A Press Statement by the Families of Victims of Involuntary Disappearance (FIND) on the 10th Anniversary of the Disappearance of the PICOP 6 Workers
October 14, 2010

Artemio Ayala, Jr., Joseph Belar, Arnold Dangquiasan, Jovencio Lagare, Diosdado Oliver and Romualdo Orcullo were unlawfully arrested, illegally detained, inhumanely tortured, violently killed, unceremoniously buried, hastily unearthed, and unconscionably burned.

On the night of October 14, 2000, six sub-contractual workers of the PICOP Resources, Inc. were forcibly abducted from a videoke bar in Sta. Maria, Trento, Agusan del Sur by members of the 62nd Infantry Battalion of the Philippine Army.

On the tenth anniversary of their enforced disappearance, their families join FIND (Families of Victims of Involuntary Disappearance) in urging the Aquino government to formulate and fully implement a human rights agenda that will prevent if not end enforced disappearance and other human rights violations.

FIND challenges the president not to temporize in addressing the persistent impunity and virtual immunity of human rights violators.

After eight long years, only one of the soldiers has been convicted and only as an accomplice to the crime of kidnapping and serious illegal detention.

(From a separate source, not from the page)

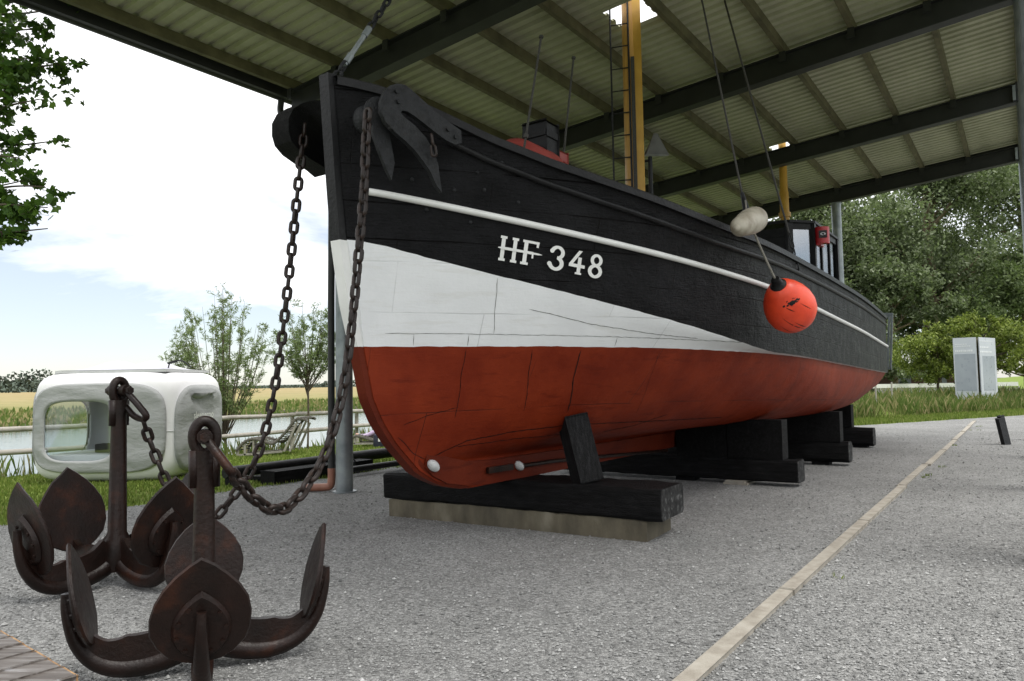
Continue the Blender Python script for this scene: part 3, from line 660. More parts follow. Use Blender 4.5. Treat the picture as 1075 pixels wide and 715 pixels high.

Giving credence to the prosecution witness, Army Sgt. Eseqiuas Duyogan, who testified in rebuttal, the Regional Trial Court Branch 6 in Prosperidad, Agusan Del Sur declared in July 2008 that “there is now cause for the Department of Justice to start an inquiry” into the “criminal culpability” of the 13 other military men whom he implicated in the kidnapping, serious illegal detention, torture and killing of the six workers.

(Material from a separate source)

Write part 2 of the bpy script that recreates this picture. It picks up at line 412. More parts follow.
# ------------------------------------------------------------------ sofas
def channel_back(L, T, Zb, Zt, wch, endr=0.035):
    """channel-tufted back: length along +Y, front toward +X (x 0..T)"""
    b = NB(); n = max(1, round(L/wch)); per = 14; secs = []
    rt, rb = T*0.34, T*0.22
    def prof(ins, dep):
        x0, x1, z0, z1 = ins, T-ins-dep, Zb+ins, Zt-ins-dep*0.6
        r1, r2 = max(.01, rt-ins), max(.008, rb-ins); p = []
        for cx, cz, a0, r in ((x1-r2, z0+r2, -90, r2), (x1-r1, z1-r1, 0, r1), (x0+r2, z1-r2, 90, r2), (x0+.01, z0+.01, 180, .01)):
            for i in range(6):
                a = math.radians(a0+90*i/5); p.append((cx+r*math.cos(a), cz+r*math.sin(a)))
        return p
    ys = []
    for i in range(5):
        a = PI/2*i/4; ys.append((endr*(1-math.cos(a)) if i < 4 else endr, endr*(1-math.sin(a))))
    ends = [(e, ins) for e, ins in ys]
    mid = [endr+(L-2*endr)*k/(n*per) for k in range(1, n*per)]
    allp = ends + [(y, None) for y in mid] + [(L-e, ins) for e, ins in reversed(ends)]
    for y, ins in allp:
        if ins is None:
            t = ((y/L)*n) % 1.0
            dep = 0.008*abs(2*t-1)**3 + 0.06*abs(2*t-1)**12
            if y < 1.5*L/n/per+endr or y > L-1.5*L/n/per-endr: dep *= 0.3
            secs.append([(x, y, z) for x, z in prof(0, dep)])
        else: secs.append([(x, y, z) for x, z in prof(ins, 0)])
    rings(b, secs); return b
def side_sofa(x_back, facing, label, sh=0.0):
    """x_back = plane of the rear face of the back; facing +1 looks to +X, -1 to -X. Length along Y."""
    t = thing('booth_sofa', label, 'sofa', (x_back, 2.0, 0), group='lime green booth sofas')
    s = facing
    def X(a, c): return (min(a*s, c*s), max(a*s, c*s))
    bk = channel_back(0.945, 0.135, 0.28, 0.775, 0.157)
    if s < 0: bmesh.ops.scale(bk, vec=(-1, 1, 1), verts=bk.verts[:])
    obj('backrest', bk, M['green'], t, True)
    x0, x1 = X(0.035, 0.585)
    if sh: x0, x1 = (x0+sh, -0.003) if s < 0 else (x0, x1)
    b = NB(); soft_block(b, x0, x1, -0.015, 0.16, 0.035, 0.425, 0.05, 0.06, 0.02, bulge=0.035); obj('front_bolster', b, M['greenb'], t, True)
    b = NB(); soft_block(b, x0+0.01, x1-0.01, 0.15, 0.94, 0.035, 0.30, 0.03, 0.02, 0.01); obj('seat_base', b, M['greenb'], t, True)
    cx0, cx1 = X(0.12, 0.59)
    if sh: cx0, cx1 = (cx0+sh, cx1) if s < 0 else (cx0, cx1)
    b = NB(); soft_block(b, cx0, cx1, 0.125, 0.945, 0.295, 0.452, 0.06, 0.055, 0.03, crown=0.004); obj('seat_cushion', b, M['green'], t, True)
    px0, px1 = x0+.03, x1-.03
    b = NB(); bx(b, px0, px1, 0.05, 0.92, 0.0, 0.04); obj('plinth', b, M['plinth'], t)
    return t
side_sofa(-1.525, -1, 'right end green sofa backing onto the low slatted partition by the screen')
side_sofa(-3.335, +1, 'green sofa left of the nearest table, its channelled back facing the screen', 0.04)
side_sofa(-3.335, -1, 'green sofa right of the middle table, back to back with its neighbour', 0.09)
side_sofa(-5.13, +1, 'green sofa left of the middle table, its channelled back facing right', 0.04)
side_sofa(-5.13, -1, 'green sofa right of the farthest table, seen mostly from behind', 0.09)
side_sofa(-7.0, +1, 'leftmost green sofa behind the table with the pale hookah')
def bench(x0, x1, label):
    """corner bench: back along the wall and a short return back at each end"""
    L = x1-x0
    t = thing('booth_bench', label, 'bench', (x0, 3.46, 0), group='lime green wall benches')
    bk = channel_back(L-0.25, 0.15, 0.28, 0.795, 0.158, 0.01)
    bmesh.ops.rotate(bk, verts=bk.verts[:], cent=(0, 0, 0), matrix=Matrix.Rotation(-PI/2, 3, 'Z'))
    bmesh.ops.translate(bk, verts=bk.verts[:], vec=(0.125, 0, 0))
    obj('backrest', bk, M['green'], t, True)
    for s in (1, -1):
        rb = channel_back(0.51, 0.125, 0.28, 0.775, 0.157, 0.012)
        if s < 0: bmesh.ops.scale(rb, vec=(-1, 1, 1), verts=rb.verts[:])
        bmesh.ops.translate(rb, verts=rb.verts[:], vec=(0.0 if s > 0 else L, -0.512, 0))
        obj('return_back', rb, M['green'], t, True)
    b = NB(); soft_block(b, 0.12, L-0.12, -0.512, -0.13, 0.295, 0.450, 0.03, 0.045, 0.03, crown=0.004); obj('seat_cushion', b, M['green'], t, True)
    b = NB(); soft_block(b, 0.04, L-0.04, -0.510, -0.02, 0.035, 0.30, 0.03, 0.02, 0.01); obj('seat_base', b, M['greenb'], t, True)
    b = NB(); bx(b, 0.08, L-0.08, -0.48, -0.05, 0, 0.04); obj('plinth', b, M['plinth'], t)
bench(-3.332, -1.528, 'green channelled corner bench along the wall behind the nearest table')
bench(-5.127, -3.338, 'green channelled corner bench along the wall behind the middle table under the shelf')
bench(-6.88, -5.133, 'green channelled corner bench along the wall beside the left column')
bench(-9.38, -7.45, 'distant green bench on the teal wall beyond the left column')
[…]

The snail-paced investigation by the National Bureau of Investigation (NBI) prompted the families to file a complaint for the multiple murder before the office of the Provincial Prosecutors in Agusan del Sur.  The complaint is under preliminary investigation.

The multiple murder case could be problematic because of the absence of the bodies of the victims.  Such eventuality could be obviated by a special law that penalizes enforced disappearance as a continuing crime.

The proposed anti-enforced or involuntary disappearance law specifies concealment of the fate and whereabouts of the victim as one of the elements of the crime.

Eight of the nine anti-enforced or involuntary disappearance bills pending before the 15th Congress adopt the definition of enforced disappearance under the International Convention for the Protection of All Persons from Enforced Disappearance.

The Convention considers enforced disappearance as “the arrest, detention, abduction or any other form of deprivation of liberty by agents of the State or by persons or groups of persons acting with the authorization, support or acquiescence of the State, followed by a refusal to acknowledge the deprivation of liberty or by concealment of the fate or whereabouts of the disappeared person which place such a person outside the protection of the law.”

It is beyond dispute that the PICOP 6 case exhibits all the essential elements of enforced disappearance as the workers were abducted and herded into the army camp by a team of soldiers who denied taking them into custody or who concealed the victims’ fate and whereabouts thereby depriving them of protection of the law.

Despite the long wait for an appropriate law under which perpetrators of enforced disappearance can be effectively prosecuted, the families of the PICOP 6 desaparecidos as well as those of other victims of enforced disappearance have been steadfast in their search for truth and justice.

Until the truth is uncovered and justice dispensed, there is no closure to the PICOP 6 and other enforced disappearance cases.

ENACT AN ANTI-ENFORCED DISAPPEARANCE LAW.

SIGN AND RATIFY THE INTERNATIONAL CONVENTION FOR THE PROTECTION OF ALL PERSONS FROM ENFORCED DISAPPEARANCE.